The disclosure of an undercover intelligence officer’s identity can be a federal crime if prosecutors can prove the leak was intentional and the person who released that information knew of the officer’s secret status. No charges have been brought so far in connection with the investigation, which began sometime in 2003.

Cooper, a White House correspondent for Time magazine, has reported on the Plame leak but never revealed her identity. In August, Cooper agreed with prosecutors to give limited testimony about a conversation he had with Lewis “Scooter” Libby, Vice President Dick Cheney’s chief of staff, after Libby released Cooper from his promise of confidentiality. Fitzgerald later issued a second, broader subpoena to Cooper seeking the names of other sources.

Miller reportedly spoke with sources about the Plame story and gathered information for an article but never published one.

One of the appeals court judges, David Tatel, said he might have quashed the subpoena “were the leak at issue in this case less harmful to national security or more vital to public debate.”
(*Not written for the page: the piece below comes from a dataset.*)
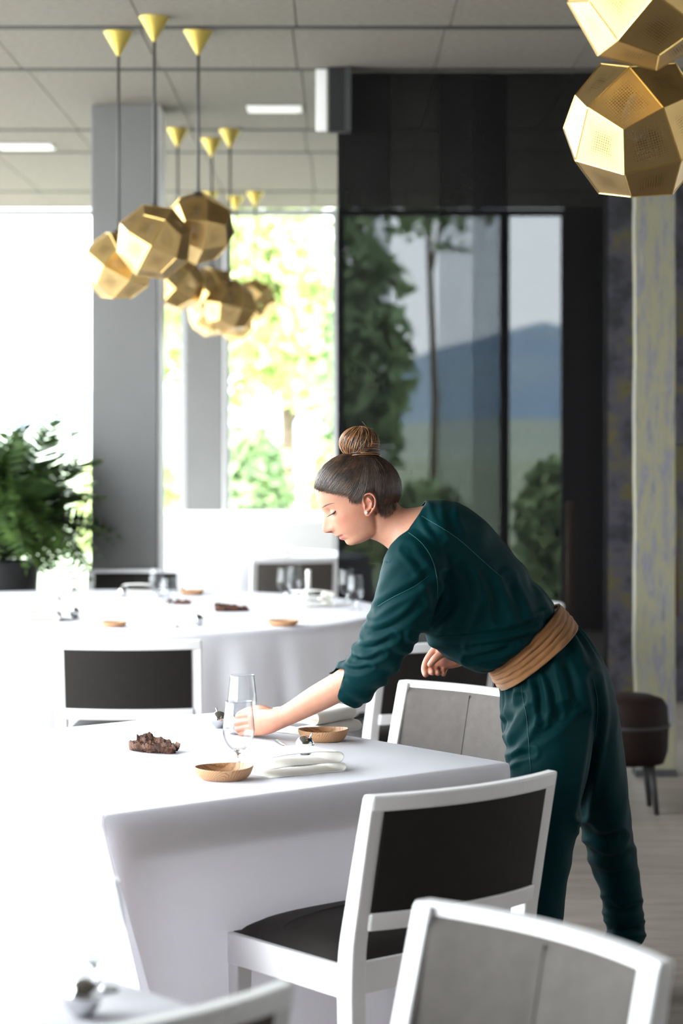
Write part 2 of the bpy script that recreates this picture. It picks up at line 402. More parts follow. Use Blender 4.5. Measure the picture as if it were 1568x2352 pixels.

Time magazine’s editor in chief Norman Pearlstine expressed deep disappointment by the court’s decision, saying in a statement, “We fully intend to pursue all of our legal avenues.

“We continue to believe that the right to protect confidential sources is fundamental to journalism. Without that right, important information that should be available to the public would never see the light of day. In the United States no journalist should have to go to jail simply for doing his or her job,” Pearlstine said.

Floyd Abrams, a First Amendment attorney representing both reporters, said he would ask the full appeals court to reverse Tuesday’s ruling. “Today’s decision strikes a heavy blow against the public’s right to be informed about its government,” Abrams said in a statement.

Prosecutors have interviewed President Bush, Cheney, then-Secretary of State Colin Powell and other current or former administration officials in the investigation. Journalists from NBC and The Washington Post also have been subpoenaed. Novak has never said whether he has testified in the case.